Faire entrer des produits et substances illicites en détention n’est pas la seule forme de corruption. « Certains surveillants vont par exemple prévenir les détenus de la sonorisation de leur cellule. Nous le savons car, soudain, les écoutes ne donnent plus rien. Il faut alors explorer les plannings pour pouvoir compter sur la probité d’autres éléments de l’équipe », soulignent tout à la fois des juges d’instruction à Lille et en région parisienne. À Meaux, il y a deux ans, ce sont deux greffières pénitentiaires qui se sont rendues complices de falsification de fiches pénales et de mauvais adressage des demandes de mise en liberté pour favoriser les libérations intempestives de trois gros profils du trafic de stupéfiants.
Longtemps, la corruption n’a officiellement pas existé dans les prisons françaises. « Car on ne peut pas la quantifier, puisqu’il n’y a pas de statistiques », résume benoîtement un expert de la statistique judiciaire. Mais, en 2019, la saisie de 1 kg de cocaïne en pain compact à la maison d’arrêt de Fresnes a changé la donne, révélant l’ampleur du trafic en détention, de la corruption et des enjeux de sécurité qu’ils induisent. « Ce tabou est une gangrène qui nous met tous en danger, qu’il s’agisse des établissements comme des personnels. Les collusions sont marginales, mais elles sont en hausse, on ne peut pas le nier », affirme Gaëlle Verschaeve.

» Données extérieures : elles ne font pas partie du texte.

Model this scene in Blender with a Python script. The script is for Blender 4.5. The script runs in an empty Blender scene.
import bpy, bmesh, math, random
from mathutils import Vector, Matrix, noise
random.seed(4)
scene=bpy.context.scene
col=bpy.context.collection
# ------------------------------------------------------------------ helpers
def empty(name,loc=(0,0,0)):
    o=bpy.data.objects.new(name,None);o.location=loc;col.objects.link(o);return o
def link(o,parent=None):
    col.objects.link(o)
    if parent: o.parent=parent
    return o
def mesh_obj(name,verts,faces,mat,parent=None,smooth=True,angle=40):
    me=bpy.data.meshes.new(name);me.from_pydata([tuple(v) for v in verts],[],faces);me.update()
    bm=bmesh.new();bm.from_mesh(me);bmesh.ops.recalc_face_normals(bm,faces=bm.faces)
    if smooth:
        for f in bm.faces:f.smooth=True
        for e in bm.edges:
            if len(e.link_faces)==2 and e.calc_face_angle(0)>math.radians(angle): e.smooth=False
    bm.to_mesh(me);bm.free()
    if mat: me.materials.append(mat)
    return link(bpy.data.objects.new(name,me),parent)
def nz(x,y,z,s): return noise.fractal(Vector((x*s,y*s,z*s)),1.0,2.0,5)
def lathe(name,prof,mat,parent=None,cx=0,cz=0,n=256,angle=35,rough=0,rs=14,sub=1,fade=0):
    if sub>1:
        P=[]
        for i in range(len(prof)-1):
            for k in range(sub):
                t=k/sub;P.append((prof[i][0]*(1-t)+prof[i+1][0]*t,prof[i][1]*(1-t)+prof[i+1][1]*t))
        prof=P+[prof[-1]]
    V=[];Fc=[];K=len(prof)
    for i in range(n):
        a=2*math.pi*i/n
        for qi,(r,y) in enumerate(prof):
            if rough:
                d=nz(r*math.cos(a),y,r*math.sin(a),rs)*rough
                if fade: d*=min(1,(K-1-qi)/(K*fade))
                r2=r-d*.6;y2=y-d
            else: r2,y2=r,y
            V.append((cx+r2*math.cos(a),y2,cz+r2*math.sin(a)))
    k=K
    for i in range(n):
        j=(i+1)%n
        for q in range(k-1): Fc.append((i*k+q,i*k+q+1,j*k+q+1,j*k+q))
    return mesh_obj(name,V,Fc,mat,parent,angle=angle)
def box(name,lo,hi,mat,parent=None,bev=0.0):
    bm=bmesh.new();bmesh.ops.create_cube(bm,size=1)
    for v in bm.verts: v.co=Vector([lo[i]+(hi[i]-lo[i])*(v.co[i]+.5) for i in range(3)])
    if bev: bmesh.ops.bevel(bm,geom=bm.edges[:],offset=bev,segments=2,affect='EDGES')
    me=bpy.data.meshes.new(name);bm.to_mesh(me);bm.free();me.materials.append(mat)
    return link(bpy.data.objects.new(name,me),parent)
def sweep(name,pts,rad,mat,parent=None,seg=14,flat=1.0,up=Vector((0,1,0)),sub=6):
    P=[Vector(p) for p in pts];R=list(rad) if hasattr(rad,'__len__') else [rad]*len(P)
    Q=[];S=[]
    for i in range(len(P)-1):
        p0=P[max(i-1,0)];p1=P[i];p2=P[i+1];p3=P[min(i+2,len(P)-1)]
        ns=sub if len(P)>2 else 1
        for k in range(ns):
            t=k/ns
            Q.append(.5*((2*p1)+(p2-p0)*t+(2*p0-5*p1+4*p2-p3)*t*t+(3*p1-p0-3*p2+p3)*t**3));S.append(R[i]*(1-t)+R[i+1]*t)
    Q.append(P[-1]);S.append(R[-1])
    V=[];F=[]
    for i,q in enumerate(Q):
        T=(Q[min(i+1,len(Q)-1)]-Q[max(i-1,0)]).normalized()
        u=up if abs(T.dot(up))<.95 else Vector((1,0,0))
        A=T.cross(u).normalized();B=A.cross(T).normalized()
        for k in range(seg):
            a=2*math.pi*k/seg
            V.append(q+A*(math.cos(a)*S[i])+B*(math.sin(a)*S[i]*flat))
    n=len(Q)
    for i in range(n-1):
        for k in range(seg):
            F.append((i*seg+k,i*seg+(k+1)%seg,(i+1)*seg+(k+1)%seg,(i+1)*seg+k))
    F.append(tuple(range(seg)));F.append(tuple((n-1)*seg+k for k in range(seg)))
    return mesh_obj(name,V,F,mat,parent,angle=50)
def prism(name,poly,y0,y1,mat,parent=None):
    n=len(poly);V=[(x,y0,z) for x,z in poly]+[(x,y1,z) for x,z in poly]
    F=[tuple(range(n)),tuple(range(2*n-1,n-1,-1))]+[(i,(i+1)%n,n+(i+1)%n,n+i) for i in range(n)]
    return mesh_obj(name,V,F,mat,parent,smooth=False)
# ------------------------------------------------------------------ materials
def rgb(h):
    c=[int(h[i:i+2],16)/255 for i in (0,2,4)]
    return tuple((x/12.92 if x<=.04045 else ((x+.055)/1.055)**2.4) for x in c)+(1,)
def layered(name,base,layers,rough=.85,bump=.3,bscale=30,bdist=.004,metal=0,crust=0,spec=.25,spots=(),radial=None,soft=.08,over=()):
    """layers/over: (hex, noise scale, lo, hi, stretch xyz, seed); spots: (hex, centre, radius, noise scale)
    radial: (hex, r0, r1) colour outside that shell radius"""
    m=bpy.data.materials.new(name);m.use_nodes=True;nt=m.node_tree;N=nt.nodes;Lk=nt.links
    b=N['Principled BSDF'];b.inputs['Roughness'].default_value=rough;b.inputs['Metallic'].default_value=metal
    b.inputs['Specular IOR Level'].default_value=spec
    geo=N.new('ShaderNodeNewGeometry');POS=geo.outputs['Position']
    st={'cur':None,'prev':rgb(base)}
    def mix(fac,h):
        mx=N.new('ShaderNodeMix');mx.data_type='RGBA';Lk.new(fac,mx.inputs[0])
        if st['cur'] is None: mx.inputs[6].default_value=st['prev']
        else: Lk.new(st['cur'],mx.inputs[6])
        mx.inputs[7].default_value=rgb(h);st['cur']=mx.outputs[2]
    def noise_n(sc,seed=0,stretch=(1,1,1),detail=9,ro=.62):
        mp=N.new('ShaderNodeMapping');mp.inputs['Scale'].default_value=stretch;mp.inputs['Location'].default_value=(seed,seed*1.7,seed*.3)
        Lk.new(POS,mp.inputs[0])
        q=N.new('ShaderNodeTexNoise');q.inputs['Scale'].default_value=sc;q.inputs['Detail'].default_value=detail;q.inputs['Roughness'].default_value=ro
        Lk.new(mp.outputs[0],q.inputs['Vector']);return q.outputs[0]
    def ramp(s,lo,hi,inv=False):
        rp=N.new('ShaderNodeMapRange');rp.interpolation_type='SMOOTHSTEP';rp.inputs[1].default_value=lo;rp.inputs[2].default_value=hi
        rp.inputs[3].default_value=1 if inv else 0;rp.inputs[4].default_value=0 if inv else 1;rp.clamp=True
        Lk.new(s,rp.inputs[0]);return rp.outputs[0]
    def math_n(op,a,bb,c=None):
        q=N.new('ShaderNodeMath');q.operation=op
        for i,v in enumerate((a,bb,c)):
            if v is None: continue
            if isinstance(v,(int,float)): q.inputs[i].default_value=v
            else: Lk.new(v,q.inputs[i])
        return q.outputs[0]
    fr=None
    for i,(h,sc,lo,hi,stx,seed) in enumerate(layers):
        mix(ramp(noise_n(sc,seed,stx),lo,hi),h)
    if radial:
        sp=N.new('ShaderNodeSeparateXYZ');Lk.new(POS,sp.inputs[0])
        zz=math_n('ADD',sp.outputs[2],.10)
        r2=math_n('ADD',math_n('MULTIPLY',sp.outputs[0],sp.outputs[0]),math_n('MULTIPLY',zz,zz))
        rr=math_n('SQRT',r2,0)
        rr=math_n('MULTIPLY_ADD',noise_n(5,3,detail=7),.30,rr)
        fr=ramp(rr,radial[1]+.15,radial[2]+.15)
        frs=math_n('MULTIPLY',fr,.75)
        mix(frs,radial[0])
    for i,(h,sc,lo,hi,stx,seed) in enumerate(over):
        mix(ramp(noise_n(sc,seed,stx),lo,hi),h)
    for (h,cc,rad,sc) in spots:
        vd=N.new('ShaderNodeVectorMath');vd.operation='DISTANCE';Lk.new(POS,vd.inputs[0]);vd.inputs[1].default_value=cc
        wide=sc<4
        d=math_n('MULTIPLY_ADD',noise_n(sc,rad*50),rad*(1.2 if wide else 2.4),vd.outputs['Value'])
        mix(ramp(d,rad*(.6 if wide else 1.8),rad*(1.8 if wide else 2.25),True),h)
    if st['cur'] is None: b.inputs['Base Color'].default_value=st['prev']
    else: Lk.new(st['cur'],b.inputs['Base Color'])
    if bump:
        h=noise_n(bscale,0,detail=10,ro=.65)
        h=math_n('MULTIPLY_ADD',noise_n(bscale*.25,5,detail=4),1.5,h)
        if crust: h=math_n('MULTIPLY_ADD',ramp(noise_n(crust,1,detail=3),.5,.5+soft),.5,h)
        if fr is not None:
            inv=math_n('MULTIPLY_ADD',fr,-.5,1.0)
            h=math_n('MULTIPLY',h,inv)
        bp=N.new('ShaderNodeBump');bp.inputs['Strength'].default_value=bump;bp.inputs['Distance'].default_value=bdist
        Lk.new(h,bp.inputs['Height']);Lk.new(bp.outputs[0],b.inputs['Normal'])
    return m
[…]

« Menaces physiques et psychologiques »
Car dès le premier acte, les personnels corrompus deviennent objets de chantage. « Les délinquants connaissent leur plaque d’immatriculation, l’adresse de leur domicile, l’école des enfants », rappelle-t-on au sein de la Pénitentiaire. « À ces menaces physiques, s’ajoutent celles psychologiques, notamment la délation. C’est souvent par les détenus que nous apprenons les faits dans le détail, soit par des repentis, soit pour se dédouaner et obtenir l’aménité des juges. Nous avons aussi nos indics. En échange de renseignement, nous favoriserons les changements d’établissement, nous permettons des avantages et un assouplissement de la détention », affirme-t-on dans l’encadrement pénitentiaire. « Nous sommes certains que le plus efficace serait l’infiltration », conclut-on au sein de l’instruction lilloise. P. G.